1) At a Glance
TVS Srichakra (a.k.a. TVS Eurogrip’s tyre factory with serious passport stamps) is sitting at ₹4,240 with a market cap of ₹3,248 Cr. In the last 3 months the stock is down -7.68%, which is the market’s polite way of saying, “Nice quarter… but calm down.” In the last 1 year it’s up 53.8%, which is the market’s not-so-polite way of saying, “We like tyres again.”
Valuation-wise, it’s trading at a Stock P/E of 69.3 and P/B of 2.79, while profitability metrics are… let’s say “in training mode”: ROCE 5.36%, ROE 2.35%. The company does have scale with Sales (TTM) ₹3,481 Cr, but PAT (TTM) is ₹46.9 Cr — which means margins are thin enough to be used as a puncture patch.
Latest quarter (Dec 2025) looks much better than last year’s same quarter because last year had a loss, but the bigger question is: is this a turnaround… or just a one-quarter tyre rotation?
2) Introduction
Tyres are a beautiful business on paper. Everybody needs them, nobody writes poems about them, and yet they decide whether your bike stops in time or you become a motivational quote on Instagram. TVS Srichakra sits in this “high utility, high competition” space — making 2W tyres for OEMs and replacement markets, and also doing OHT (Off-Highway Tyres) where margins can be better if execution is tight and raw material costs don’t behave like crypto.
The company belongs to the TVS group, has two plants (Madurai, Tamil Nadu and Rudrapur, Uttarakhand), and exports to 86+ countries. It also runs a wide domestic network: 600 distributors serving 50,000+ retailers across 640 districts. Basically, if you’ve been anywhere in India, there’s a decent chance a TVS Eurogrip tyre has been closer to you than your own savings goals.
But here’s the plot twist: despite scale and brand, the company’s returns are currently modest (ROCE 5.36%). That means the business is working hard… but shareholders aren’t getting the “gym transformation photo” yet.
So let’s open the books and see: Is this a steady compounder in the making, or a valuation that got carried away after a few good laps?

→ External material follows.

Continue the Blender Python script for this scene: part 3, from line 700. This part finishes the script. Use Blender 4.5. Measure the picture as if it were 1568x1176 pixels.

And yes — we’ll do it with numbers, not vibes.
3) Business Model – WTF Do They Even Do?
TVS Srichakra makes tyres across categories: 2/3-wheeler, industrial pneumatic, farm & implement, skid-steer, multi-purpose, and more. In plain English: they sell tyres to (1) vehicle makers, and (2) the massive replacement market where people buy tyres after the road has “educated” the old ones.
Two key demand engines
- OEM segment: supplies to big names like Bajaj Auto, Hero MotoCorp, Honda, Suzuki, TVS Motor, Yamaha, etc. Top five customers contribute 40–50% of revenues (FY21–FY23) — diversified, but not “nobody can hurt us” diversified.
- Aftermarket segment: contributes meaningfully; for Q1 FY24, aftermarket contributed 37% of revenues. This segment often has better pricing power if the brand is trusted.
Geography
In Q1 FY24, revenue split was: Domestic 84%, Exports 16%. Exports help, but domestic is still the boss.
R&D angle
There’s a design centre in Milan supporting the Madurai R&D setup. That’s basically “Italian styling, Indian scaling.” If tyres had fashion weeks, this would matter even more.